DESCRIPTION OF THE TASK: Write the lines out again, from the top of the material to the line containing "random.seed(7)", pictures excluded.

——

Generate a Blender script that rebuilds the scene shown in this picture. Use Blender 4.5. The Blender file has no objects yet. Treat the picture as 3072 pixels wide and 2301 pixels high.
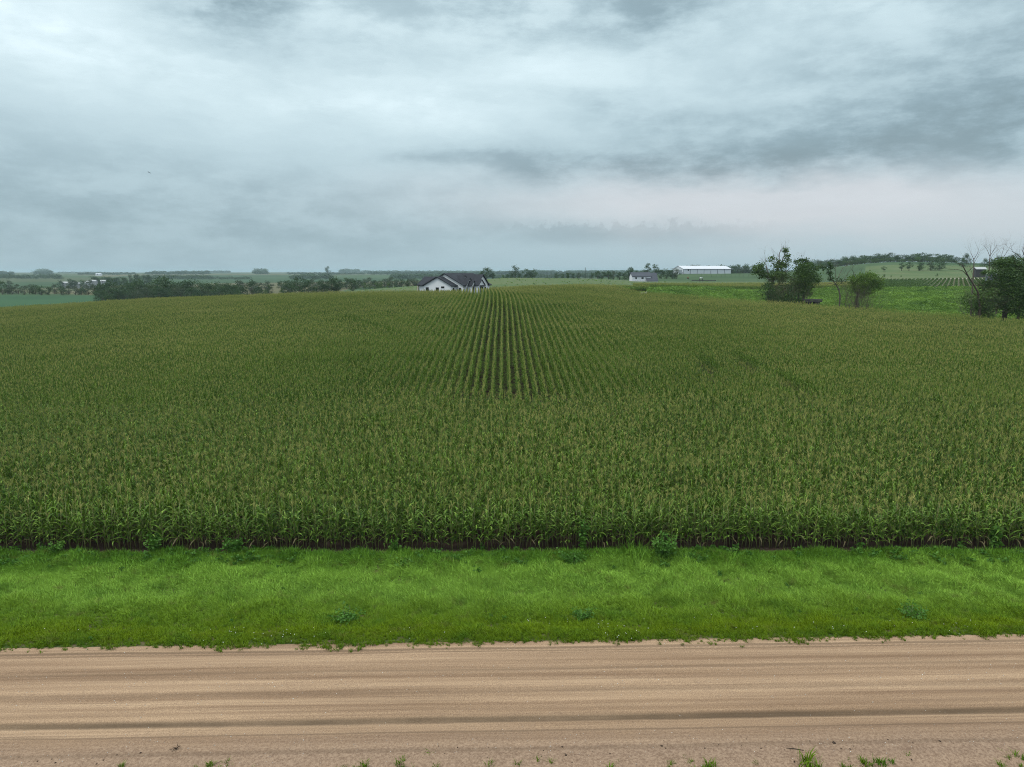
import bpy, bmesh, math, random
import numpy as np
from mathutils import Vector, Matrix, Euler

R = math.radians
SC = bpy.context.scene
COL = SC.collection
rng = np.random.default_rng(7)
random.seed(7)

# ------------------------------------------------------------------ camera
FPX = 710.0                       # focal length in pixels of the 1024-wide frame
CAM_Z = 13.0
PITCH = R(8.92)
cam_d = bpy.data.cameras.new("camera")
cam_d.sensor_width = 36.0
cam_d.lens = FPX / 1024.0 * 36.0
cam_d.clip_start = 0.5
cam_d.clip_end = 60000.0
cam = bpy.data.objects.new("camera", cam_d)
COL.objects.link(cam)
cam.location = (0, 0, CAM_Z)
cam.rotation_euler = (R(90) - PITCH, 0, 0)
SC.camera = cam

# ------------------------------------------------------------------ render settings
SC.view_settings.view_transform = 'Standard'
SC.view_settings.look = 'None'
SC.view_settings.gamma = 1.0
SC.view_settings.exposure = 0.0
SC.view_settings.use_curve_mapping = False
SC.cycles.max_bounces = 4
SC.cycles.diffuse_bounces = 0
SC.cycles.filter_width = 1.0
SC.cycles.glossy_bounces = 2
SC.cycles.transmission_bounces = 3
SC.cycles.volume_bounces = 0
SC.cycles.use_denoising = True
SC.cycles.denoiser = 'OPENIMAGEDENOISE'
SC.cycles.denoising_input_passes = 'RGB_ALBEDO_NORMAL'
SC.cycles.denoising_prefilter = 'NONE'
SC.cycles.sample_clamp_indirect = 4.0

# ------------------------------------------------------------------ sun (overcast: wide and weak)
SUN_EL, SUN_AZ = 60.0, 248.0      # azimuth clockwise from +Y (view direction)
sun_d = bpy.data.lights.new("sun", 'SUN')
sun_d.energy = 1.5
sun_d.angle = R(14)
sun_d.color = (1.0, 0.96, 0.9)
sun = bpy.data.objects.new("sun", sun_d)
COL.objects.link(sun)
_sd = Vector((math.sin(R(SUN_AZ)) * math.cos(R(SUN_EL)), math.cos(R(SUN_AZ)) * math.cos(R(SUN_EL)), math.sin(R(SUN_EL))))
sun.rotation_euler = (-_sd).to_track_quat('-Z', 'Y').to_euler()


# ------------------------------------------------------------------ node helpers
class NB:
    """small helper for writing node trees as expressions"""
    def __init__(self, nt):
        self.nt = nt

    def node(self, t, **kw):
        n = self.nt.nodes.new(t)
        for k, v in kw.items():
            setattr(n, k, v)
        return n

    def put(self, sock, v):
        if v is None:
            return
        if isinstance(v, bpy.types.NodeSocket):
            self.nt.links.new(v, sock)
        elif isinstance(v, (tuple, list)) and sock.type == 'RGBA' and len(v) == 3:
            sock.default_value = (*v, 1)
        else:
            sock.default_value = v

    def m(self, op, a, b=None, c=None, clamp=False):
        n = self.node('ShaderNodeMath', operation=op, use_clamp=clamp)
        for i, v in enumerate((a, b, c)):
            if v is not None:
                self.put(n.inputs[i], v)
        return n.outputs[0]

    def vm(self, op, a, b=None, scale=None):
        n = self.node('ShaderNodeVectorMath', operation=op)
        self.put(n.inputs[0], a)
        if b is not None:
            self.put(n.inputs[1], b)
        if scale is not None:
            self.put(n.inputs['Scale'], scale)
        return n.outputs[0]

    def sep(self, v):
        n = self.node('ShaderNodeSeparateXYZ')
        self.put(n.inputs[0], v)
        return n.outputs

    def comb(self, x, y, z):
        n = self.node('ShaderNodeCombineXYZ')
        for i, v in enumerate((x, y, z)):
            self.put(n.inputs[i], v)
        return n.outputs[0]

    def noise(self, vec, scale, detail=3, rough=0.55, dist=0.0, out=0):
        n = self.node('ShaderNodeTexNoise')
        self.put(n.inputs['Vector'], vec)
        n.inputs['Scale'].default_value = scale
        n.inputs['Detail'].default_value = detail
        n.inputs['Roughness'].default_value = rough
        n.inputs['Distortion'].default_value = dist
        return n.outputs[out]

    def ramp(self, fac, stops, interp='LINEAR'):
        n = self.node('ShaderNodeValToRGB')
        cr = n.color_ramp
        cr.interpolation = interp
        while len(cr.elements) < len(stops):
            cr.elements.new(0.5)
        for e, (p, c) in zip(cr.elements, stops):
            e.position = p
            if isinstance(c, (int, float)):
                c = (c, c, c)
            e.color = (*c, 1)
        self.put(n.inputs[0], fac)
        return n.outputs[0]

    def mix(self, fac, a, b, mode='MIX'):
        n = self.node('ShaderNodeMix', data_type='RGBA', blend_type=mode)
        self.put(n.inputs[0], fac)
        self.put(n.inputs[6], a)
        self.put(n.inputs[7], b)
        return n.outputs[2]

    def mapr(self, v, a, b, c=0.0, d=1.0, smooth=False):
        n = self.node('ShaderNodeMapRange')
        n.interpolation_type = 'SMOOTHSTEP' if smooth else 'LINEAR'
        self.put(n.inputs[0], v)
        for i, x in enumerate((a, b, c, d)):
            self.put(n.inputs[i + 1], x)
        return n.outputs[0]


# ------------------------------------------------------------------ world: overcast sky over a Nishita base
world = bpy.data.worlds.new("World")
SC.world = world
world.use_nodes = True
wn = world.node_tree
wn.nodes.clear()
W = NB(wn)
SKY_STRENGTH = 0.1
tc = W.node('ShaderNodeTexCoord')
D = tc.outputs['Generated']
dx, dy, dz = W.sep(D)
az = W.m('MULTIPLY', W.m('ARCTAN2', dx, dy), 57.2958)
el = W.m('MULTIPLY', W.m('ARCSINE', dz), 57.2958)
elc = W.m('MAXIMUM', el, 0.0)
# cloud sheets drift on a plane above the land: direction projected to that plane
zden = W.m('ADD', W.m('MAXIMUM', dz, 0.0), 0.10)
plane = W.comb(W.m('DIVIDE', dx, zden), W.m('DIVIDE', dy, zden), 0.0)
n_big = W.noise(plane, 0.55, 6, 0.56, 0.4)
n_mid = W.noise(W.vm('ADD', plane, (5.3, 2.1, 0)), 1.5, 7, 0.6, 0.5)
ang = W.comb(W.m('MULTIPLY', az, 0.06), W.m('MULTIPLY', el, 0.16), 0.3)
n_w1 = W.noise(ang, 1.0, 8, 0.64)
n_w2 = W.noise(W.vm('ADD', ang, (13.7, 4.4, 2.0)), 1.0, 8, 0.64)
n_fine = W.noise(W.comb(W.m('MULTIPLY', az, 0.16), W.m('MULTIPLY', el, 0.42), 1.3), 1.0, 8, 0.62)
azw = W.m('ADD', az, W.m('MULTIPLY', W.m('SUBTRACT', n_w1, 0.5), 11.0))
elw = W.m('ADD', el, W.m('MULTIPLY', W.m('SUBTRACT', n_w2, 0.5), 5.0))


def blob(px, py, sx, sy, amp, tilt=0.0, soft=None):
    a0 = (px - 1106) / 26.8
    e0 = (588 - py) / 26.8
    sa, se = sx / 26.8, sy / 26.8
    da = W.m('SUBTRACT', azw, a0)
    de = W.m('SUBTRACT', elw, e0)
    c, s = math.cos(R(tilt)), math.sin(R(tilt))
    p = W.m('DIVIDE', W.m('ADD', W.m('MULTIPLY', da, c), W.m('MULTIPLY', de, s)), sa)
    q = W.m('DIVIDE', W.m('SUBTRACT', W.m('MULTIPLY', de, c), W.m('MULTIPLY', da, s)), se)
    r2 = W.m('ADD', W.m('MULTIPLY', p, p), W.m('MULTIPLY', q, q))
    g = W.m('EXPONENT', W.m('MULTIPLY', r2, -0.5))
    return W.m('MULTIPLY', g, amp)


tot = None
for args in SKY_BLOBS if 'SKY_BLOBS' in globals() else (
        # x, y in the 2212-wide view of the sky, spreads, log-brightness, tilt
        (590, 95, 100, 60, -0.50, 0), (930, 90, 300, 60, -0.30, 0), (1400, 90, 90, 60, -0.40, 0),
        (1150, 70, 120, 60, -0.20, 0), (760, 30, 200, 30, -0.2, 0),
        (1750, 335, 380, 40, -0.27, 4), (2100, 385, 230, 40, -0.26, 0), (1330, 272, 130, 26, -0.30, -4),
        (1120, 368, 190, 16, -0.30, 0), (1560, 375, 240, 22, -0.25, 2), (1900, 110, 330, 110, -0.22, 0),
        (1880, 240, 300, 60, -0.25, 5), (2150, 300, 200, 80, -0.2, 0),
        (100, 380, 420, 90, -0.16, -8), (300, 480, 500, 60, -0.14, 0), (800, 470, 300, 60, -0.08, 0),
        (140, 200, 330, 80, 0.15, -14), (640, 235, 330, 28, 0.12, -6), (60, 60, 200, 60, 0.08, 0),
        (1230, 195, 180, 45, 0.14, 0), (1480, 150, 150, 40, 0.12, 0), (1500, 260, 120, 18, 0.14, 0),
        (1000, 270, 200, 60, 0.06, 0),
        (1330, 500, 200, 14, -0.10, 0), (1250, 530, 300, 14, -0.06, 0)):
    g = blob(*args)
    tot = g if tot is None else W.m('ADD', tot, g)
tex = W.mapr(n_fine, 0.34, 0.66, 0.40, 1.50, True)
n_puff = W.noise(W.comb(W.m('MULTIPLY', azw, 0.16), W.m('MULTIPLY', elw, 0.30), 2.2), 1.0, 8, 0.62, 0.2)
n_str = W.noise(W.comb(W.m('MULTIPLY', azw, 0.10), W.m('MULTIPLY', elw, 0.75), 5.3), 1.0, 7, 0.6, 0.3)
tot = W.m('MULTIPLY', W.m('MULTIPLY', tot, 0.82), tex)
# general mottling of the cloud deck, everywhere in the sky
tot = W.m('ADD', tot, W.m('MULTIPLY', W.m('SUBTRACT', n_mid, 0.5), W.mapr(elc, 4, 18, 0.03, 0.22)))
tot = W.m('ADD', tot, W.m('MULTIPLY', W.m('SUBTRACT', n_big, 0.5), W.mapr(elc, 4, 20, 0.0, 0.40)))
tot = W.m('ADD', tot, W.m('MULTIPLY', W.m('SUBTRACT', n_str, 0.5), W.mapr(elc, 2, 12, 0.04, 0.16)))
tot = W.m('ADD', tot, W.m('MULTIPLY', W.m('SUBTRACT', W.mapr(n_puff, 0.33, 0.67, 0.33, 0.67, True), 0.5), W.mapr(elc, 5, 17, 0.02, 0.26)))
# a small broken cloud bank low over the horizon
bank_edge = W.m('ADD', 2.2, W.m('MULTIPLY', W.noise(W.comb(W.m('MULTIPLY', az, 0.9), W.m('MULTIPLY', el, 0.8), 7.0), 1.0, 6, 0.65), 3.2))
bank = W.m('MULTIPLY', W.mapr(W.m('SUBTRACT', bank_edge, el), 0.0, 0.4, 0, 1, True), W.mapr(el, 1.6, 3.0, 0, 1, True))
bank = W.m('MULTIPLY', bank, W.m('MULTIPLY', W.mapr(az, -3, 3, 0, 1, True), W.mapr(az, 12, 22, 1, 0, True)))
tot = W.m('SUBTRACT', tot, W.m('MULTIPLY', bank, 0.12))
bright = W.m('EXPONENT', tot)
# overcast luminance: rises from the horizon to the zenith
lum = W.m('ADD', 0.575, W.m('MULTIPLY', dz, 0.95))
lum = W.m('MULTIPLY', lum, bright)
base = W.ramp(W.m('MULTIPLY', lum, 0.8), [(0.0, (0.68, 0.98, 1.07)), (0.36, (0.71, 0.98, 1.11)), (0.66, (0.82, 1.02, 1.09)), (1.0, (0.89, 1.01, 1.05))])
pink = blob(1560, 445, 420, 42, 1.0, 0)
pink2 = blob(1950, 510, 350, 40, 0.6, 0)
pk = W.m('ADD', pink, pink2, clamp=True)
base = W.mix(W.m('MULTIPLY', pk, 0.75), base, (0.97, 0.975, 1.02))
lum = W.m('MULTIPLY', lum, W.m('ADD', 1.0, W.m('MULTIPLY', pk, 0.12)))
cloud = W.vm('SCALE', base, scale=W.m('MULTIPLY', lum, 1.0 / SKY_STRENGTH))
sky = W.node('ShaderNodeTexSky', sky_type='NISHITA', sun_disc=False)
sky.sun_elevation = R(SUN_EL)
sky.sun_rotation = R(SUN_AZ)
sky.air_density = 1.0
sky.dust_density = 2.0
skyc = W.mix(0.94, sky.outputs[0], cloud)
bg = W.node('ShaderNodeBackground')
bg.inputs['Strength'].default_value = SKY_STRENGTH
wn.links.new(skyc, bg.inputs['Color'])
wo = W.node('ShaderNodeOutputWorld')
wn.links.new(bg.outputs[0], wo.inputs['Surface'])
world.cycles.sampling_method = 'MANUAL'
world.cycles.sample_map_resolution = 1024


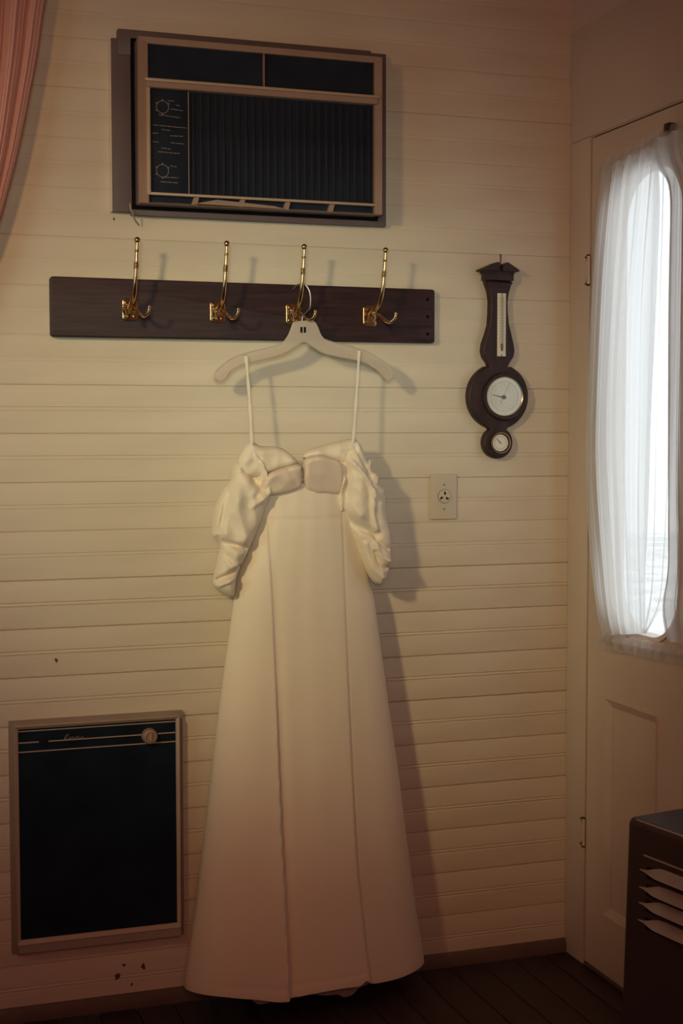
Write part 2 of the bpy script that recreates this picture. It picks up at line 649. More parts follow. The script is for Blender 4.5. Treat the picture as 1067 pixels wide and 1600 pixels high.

——

RESULT:
Generate a Blender script that rebuilds the scene shown in this picture. Use Blender 4.5. The Blender file has no objects yet. Treat the picture as 3072 pixels wide and 2301 pixels high.
import bpy, bmesh, math, random
import numpy as np
from mathutils import Vector, Matrix, Euler

R = math.radians
SC = bpy.context.scene
COL = SC.collection
rng = np.random.default_rng(7)
random.seed(7)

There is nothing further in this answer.